I used to work in mail order and loved doing A-B tests of different mailing approaches. Long letter v short letter; brown envelope v white envelope. You can test a lot of these options reasonably cheaply, which is why letters asking for donations are surprisingly long, because the companies know that they work better than short letters. Text messages are relatively cheap and, because they’re discrete, simple interventions, they’re also cheap and simple to do studies on. The Behavioural Insights Team has done many studies on tweaking texts to encourage fine payment, or attendance at job interviews, and it must be ripe for more exploration in education. The quality of information sent to parents by schools is not always, ahem, of absolute top-notch quality, and there must be mileage in testing messages that are carefully thought out and written. This particular intervention did just that, and found a tiny effect. But the great thing is that it doesn’t take a lot of work to implement. It’s not a year-long CPD programme that is really difficult to embed, it’s a series of text messages. It’s a perfect “marginal gain” which will make a small positive difference for hardly any effort.

  1. Baby simulators

Negative results are good, particularly (as with the previous childcare study) when it challenges your assumptions. People can be sniffy about studies that demonstrate the bl**ding obvious, what an old colleague of mine used to call “No Shit Sherlock” studies. And that’s a shame, because if we don’t have evidence about the bl**ding obvious, we could still be wrong. There’s no robust evidence that flossing works, for example, but dentists are all so convinced that it works, that it would be impossible to fund a decent trial. So it’s bl**ding obvious that if you give a teenage girl a crying baby to look after for a week, it will put her off getting pregnant. Won’t it? No, it makes it more likely that she gets pregnant.

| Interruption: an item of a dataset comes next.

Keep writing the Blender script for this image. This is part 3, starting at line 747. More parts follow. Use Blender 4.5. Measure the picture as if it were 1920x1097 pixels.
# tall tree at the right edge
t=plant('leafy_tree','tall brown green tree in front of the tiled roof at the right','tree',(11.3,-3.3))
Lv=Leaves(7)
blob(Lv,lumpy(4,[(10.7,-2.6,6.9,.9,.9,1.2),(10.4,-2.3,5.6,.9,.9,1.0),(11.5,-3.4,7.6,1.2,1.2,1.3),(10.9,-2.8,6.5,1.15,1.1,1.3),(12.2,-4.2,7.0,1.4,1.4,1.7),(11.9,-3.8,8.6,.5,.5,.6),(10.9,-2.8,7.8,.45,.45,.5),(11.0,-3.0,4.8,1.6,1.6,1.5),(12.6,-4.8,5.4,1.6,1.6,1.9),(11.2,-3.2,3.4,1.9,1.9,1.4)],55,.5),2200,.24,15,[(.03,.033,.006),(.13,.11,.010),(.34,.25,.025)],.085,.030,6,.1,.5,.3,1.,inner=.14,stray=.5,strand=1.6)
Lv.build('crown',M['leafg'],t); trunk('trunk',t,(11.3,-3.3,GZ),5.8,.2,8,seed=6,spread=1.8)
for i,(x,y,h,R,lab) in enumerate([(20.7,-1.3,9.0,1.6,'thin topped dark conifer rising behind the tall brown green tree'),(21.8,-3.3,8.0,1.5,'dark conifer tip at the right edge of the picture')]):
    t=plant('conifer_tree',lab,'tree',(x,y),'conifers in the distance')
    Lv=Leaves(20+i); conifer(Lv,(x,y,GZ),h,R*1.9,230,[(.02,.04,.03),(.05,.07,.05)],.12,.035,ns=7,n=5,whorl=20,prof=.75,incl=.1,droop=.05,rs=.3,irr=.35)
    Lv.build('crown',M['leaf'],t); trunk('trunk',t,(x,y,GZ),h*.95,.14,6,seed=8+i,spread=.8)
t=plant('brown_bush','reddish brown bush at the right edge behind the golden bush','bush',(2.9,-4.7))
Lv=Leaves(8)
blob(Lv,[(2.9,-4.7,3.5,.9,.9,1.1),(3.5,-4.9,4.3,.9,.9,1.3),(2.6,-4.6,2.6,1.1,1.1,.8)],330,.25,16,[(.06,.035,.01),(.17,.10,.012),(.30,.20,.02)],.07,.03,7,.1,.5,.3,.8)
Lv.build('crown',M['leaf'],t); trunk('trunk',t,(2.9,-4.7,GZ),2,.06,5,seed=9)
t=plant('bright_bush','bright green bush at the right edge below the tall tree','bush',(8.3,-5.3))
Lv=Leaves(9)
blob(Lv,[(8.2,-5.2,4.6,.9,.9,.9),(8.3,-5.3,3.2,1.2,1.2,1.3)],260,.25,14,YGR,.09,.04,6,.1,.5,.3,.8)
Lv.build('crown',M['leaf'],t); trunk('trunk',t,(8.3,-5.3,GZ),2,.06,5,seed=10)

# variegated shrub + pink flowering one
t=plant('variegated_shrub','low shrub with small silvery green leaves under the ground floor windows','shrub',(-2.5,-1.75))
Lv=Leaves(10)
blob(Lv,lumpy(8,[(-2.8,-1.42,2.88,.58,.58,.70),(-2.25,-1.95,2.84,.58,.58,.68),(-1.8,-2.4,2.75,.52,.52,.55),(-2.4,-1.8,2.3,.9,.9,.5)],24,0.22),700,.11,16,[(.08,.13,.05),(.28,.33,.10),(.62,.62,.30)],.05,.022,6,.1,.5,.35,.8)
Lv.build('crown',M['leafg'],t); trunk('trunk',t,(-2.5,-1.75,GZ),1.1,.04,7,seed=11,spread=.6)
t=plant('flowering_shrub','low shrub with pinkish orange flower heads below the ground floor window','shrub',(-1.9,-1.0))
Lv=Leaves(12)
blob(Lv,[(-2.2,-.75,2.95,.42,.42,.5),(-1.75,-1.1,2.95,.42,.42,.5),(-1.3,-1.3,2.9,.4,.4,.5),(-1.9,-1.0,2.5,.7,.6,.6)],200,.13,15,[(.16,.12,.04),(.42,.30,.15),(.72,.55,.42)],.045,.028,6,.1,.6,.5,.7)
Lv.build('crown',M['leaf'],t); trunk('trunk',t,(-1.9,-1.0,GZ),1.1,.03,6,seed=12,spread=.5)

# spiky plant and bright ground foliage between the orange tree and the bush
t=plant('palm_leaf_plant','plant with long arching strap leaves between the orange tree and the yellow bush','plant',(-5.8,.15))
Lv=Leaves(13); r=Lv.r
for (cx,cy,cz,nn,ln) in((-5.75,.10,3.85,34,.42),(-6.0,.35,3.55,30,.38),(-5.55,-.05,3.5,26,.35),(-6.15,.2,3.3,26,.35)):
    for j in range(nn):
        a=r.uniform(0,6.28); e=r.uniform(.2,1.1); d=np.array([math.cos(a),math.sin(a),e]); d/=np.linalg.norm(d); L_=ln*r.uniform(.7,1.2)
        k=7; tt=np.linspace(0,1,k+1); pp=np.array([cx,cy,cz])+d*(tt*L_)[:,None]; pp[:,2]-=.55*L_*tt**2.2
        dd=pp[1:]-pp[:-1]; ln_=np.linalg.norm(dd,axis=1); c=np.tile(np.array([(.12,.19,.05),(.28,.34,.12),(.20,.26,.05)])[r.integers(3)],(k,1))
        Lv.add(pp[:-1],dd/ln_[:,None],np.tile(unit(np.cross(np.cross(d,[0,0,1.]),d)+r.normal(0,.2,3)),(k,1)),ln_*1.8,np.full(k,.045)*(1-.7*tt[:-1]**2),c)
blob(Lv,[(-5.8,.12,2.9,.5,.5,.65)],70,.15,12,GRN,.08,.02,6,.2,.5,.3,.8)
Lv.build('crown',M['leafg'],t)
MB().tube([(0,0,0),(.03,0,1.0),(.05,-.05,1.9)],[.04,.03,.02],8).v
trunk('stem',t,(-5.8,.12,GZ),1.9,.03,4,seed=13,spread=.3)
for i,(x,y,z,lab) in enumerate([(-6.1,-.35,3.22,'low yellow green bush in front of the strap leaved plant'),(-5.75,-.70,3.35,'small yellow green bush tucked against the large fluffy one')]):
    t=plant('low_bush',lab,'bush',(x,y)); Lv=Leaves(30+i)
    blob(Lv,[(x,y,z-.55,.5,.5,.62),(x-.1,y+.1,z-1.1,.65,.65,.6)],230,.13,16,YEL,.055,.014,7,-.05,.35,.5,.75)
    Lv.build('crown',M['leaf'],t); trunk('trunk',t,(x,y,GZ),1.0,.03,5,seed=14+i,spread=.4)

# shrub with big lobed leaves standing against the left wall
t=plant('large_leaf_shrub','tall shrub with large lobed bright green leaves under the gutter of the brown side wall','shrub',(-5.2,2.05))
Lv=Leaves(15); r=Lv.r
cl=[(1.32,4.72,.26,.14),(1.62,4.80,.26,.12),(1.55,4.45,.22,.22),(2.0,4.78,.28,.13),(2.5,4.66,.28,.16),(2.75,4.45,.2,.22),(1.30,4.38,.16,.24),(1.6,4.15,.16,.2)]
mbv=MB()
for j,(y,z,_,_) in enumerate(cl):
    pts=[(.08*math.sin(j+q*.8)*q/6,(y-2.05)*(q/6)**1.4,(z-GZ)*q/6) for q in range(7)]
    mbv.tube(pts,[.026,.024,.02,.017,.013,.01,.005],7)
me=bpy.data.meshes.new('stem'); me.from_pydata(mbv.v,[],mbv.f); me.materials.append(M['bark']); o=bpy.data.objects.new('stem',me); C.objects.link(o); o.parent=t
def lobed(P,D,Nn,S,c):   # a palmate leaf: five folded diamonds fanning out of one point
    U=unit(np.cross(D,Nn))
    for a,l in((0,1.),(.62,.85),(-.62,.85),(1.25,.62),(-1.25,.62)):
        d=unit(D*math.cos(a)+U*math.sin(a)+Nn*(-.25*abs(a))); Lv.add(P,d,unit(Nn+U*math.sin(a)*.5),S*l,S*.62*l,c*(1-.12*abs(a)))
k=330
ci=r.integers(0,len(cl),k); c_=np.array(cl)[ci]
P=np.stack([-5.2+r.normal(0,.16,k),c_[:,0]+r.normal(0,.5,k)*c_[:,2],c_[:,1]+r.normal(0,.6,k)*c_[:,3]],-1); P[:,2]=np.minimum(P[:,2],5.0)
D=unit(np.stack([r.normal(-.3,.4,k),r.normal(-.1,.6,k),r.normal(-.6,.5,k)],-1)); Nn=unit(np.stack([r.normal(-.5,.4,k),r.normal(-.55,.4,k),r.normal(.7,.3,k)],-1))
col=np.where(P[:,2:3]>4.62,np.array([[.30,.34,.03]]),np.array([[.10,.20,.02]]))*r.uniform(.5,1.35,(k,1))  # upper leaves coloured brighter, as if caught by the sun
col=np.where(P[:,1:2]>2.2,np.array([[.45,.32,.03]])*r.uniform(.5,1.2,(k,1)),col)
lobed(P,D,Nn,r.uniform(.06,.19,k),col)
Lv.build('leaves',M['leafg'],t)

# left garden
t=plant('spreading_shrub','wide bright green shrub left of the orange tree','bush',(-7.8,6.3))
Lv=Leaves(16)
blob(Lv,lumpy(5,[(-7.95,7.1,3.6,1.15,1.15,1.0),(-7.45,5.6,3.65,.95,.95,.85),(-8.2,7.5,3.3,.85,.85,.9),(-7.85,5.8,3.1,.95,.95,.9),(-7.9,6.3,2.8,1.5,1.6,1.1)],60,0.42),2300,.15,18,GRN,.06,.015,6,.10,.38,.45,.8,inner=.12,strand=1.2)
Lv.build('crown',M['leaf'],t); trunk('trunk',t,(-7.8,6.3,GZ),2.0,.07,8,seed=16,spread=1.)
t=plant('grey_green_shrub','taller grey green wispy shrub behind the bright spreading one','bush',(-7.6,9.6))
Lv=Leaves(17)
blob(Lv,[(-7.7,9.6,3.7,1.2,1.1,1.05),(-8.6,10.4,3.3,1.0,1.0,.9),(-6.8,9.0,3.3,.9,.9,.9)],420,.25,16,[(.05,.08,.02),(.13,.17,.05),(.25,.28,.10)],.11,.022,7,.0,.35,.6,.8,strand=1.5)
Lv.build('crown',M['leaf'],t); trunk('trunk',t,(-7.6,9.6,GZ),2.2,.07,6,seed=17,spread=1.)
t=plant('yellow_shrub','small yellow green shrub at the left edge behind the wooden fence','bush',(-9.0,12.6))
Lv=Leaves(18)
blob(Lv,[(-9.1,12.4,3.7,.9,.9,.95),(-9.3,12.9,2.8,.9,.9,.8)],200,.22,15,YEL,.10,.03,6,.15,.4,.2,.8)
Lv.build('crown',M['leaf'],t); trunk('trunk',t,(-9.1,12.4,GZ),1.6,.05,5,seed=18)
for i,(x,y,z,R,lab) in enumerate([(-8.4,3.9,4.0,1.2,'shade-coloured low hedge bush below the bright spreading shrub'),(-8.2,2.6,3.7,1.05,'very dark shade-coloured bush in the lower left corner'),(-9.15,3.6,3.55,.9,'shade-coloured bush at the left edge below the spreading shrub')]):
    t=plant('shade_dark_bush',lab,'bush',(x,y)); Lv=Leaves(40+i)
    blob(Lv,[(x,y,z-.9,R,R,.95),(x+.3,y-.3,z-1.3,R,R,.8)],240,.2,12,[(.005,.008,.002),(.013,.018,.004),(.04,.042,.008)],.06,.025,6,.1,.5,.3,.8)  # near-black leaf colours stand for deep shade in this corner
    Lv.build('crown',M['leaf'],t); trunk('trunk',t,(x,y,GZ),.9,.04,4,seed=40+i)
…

That’s a good thing to know in itself, and is a useful reminder that the bl**ding obvious doesn’t always work.

  1. Breakfast clubs

This is a simple story with a twist. Before-school breakfast clubs work. That’s great. But wait, it’s not because they’re giving kids breakfast. “… it was not whether more pupils ate breakfast at all that made the difference, but whether more were going to the school breakfast club. It may be that school breakfasts are more nutritious, or that attending the club effectively prepares pupils for learning.” So, although there are surely many children who are going to school hungry, it seems as if the value of breakfast clubs is in giving those (and other children) the time to get “school ready” before the day starts in earnest.